Below is a block of records; return all of them exactly, but without the images.

=-=-=-=-=

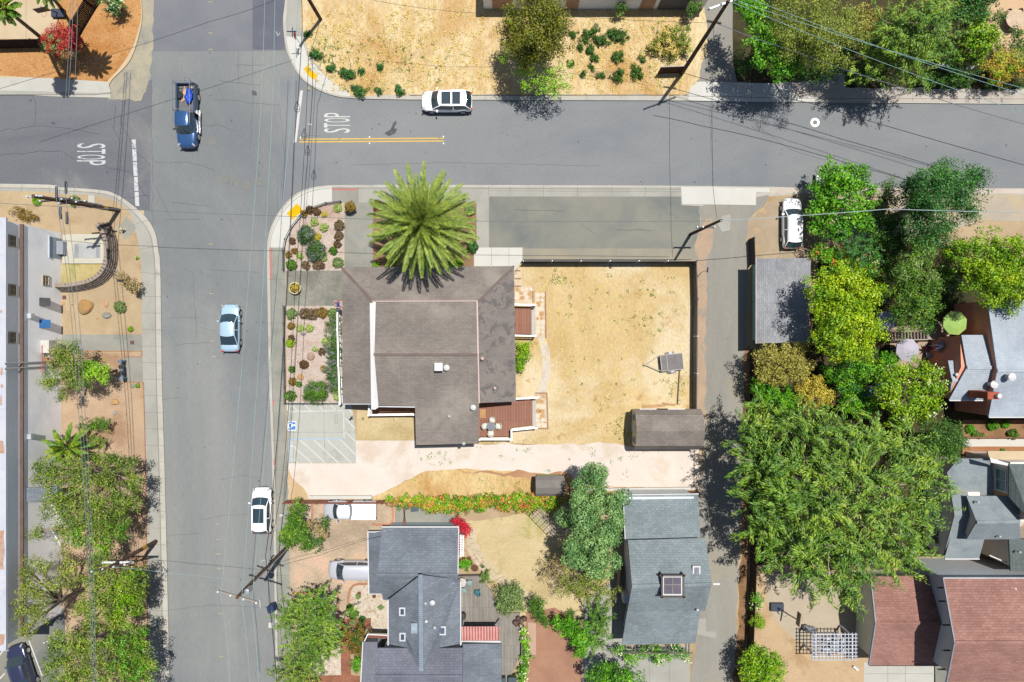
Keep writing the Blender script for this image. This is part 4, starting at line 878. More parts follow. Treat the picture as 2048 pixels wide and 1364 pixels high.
gable(h2, (755, 1296), (925, 1296), (750, 1352), (925, 1352), (925, 1420), (750, 1420), 4.2, 5.2, shingle('ribbed_grey', c(138, 142, 154), c(126, 130, 144), cm=c(104, 108, 122)), bluew, .4)
plane(h2, [(925.5, 1288, 3.4), (1003, 1288, 3.0), (1003, 1420, 3.0), (925.5, 1420, 3.4)], bl_sh)
walls(h2, [(926, 1290), (1002, 1290), (1002, 1420), (926, 1420)], 3.0, bluew, .3)
plane(h2, [(726, 1284, 3.0), (755, 1284, 3.4), (752, 1420, 3.4), (719, 1420, 3.0)], shingle('ribbed_grey_v', c(146, 150, 160), c(134, 138, 150), R(90), cm=c(110, 114, 128)))
walls(h2, [(724, 1286), (755, 1286), (752, 1420), (722, 1420)], 3.0, bluew, .3)
trimline(h2, [(726, 1283.5, 3.02), (719, 1420, 3.02)], .09); trimline(h2, [(736, 1268, 2.6), (775, 1270, 2.6)], .12); trimline(h2, [(736, 1268, 2.6), (728, 1284, 2.8)], .1)
mb = MB(); mb.bar(W(736, 1272, 2.4), W(775, 1273, 2.4), .3, .1); part('porch_beam', mb, pm('maroon_beam', c(150, 84, 70), .7), h2)
for x, y, z in ((805, 1222, 5.35), (805.6, 1272.5, 5.35)): skylight(h2, x, y, z, .42, .62, glass=pm('skylight_dark', c(84, 94, 110), .15))
skylight(h2, 885, 1260, 5.4, .5, .65, glass=pm('skylight_dark2', c(100, 112, 134), .15)); skylight(h2, 829, 1255, 6.05, .42, .75, glass=pm('skylight_pale', c(178, 196, 208), .2), frame=pm('sk_frame_pale', c(170, 186, 200), .5))
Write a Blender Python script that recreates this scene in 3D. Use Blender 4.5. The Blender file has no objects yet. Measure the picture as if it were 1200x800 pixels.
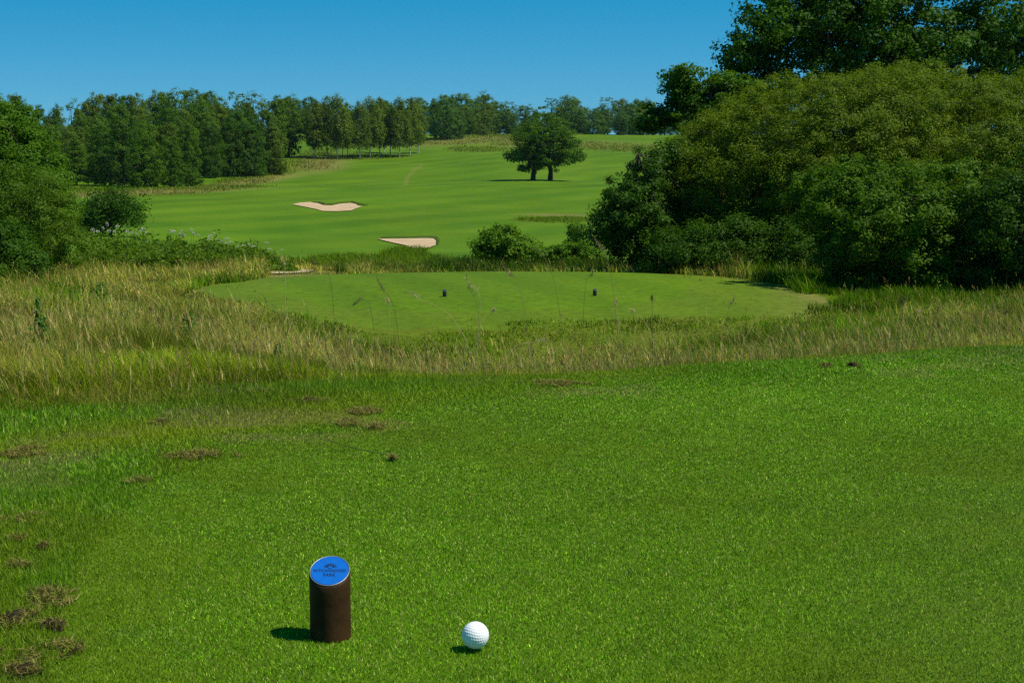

=-=-=-=-=

• [THE ANSWER]
Keep writing the Blender script for this image. This is part 4, starting at line 878. More parts follow. Treat the picture as 2048 pixels wide and 1364 pixels high.
gable(h2, (755, 1296), (925, 1296), (750, 1352), (925, 1352), (925, 1420), (750, 1420), 4.2, 5.2, shingle('ribbed_grey', c(138, 142, 154), c(126, 130, 144), cm=c(104, 108, 122)), bluew, .4)
plane(h2, [(925.5, 1288, 3.4), (1003, 1288, 3.0), (1003, 1420, 3.0), (925.5, 1420, 3.4)], bl_sh)
walls(h2, [(926, 1290), (1002, 1290), (1002, 1420), (926, 1420)], 3.0, bluew, .3)
plane(h2, [(726, 1284, 3.0), (755, 1284, 3.4), (752, 1420, 3.4), (719, 1420, 3.0)], shingle('ribbed_grey_v', c(146, 150, 160), c(134, 138, 150), R(90), cm=c(110, 114, 128)))
walls(h2, [(724, 1286), (755, 1286), (752, 1420), (722, 1420)], 3.0, bluew, .3)
trimline(h2, [(726, 1283.5, 3.02), (719, 1420, 3.02)], .09); trimline(h2, [(736, 1268, 2.6), (775, 1270, 2.6)], .12); trimline(h2, [(736, 1268, 2.6), (728, 1284, 2.8)], .1)
mb = MB(); mb.bar(W(736, 1272, 2.4), W(775, 1273, 2.4), .3, .1); part('porch_beam', mb, pm('maroon_beam', c(150, 84, 70), .7), h2)
for x, y, z in ((805, 1222, 5.35), (805.6, 1272.5, 5.35)): skylight(h2, x, y, z, .42, .62, glass=pm('skylight_dark', c(84, 94, 110), .15))
skylight(h2, 885, 1260, 5.4, .5, .65, glass=pm('skylight_dark2', c(100, 112, 134), .15)); skylight(h2, 829, 1255, 6.05, .42, .75, glass=pm('skylight_pale', c(178, 196, 208), .2), frame=pm('sk_frame_pale', c(170, 186, 200), .5))
Write a Blender Python script that recreates this scene in 3D. Use Blender 4.5. The Blender file has no objects yet. Measure the picture as if it were 1200x800 pixels.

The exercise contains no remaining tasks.